DIRECTION
Restate word for word the lines that begin the listing and end with the line holding "return c / 12.92".

# # #

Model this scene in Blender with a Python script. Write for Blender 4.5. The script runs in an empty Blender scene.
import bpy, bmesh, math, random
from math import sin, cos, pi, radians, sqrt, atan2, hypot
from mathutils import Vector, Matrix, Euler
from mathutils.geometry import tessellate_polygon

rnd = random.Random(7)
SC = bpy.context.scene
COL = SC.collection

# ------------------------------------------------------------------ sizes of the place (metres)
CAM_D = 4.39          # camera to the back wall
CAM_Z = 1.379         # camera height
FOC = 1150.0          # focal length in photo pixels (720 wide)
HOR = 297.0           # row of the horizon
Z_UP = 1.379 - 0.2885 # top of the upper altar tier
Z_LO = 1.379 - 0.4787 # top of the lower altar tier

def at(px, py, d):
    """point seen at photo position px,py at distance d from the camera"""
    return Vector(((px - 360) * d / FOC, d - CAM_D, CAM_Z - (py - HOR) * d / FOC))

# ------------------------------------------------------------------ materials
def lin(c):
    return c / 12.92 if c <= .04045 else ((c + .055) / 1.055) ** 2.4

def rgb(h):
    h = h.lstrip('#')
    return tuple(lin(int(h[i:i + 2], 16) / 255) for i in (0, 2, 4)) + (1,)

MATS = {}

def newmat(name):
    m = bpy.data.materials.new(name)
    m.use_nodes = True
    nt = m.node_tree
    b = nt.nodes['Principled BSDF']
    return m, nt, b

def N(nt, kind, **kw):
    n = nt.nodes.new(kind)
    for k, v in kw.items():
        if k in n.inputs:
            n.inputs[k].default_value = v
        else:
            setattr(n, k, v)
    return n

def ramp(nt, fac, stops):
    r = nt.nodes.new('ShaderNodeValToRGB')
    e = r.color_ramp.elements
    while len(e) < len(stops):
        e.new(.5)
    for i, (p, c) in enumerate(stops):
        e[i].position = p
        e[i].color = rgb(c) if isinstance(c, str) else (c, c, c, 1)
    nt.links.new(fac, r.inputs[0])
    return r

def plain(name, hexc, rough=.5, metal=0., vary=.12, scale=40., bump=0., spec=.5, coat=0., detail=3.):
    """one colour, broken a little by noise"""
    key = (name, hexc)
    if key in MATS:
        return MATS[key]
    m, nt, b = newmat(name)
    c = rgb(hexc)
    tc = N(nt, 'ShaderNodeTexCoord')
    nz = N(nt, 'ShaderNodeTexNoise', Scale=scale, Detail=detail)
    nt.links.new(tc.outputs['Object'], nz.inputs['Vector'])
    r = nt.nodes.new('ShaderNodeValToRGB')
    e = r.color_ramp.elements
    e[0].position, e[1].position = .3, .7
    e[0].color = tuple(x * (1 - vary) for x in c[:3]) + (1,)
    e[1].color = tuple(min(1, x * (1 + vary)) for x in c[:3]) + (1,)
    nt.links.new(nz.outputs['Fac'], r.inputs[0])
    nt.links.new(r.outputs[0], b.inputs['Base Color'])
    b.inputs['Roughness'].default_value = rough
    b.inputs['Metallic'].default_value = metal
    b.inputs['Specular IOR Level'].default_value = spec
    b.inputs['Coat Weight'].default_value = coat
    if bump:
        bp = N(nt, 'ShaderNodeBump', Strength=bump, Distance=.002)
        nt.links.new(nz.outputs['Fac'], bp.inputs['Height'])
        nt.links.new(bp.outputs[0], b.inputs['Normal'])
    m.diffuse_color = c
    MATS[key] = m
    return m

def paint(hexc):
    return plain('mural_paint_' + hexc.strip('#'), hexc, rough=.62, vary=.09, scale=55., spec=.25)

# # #

WRITTEN ANSWER
Model this scene in Blender with a Python script. Write for Blender 4.5. The script runs in an empty Blender scene.
import bpy, bmesh, math, random
from math import sin, cos, pi, radians, sqrt, atan2, hypot
from mathutils import Vector, Matrix, Euler
from mathutils.geometry import tessellate_polygon

rnd = random.Random(7)
SC = bpy.context.scene
COL = SC.collection

# ------------------------------------------------------------------ sizes of the place (metres)
CAM_D = 4.39          # camera to the back wall
CAM_Z = 1.379         # camera height
FOC = 1150.0          # focal length in photo pixels (720 wide)
HOR = 297.0           # row of the horizon
Z_UP = 1.379 - 0.2885 # top of the upper altar tier
Z_LO = 1.379 - 0.4787 # top of the lower altar tier

def at(px, py, d):
    """point seen at photo position px,py at distance d from the camera"""
    return Vector(((px - 360) * d / FOC, d - CAM_D, CAM_Z - (py - HOR) * d / FOC))

# ------------------------------------------------------------------ materials
def lin(c):
    return c / 12.92 if c <= .04045 else ((c + .055) / 1.055) ** 2.4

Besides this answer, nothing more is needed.